An experimental activity testing the use of drones in environmental control was described. The activity is made up of three main components: a mobile application to send on-field alerts, a Smart City platform to collect alerts and show them on a 3D satellite map to support a decision-maker in the choice of the alerts requiring an inspection by drone, and the operating base to manage the drone in its mission. A complete use case was tested in the field, starting from an experimental alert, and ending with a flight by drone. The application could have great potential to support a decision-maker in centralizing and optimizing a control room which receives information about dangerous situations which can be risky for the environment.

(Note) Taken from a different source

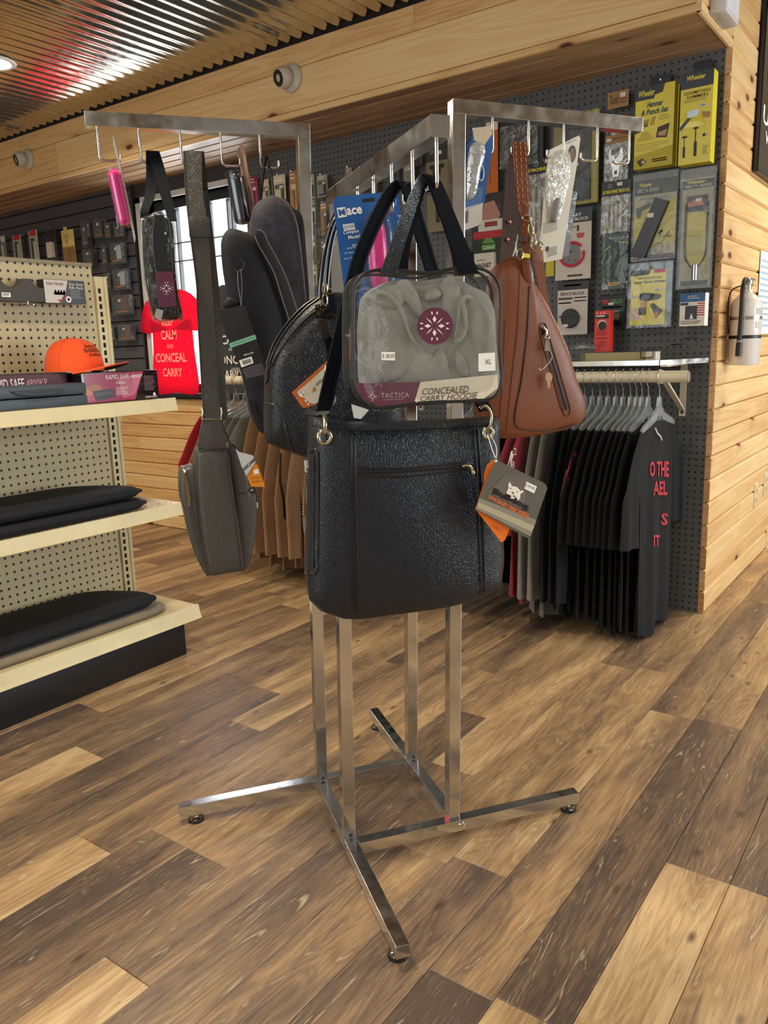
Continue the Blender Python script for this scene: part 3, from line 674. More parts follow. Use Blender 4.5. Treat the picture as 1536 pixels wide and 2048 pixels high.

In the experiment, a multirotor drone was selected, but a fixed-wing drone, which can cover longer distances thanks to its greater autonomy, could be particularly suitable in scenarios of distant wildfires that are difficult to reach quickly.

The present version of the application could be improved in many ways. To begin with, the mobile device could send more information about what is going on. Object detection algorithms could be applied to analyze the video shot by the video camera on the drone. A further improvement would be achieved by adding sensors to allow the application of remote sensing algorithms, and so expand the potential use cases. It is worth noting that without the limit of visual flight, many operational bases could be located on a territory, where all the actions to be taken can be coordinated directly from the same central station; depending on weather conditions and other parameters, the decision-maker can choose which missions call for an inspection by drone, avoiding sending a human operator in the field.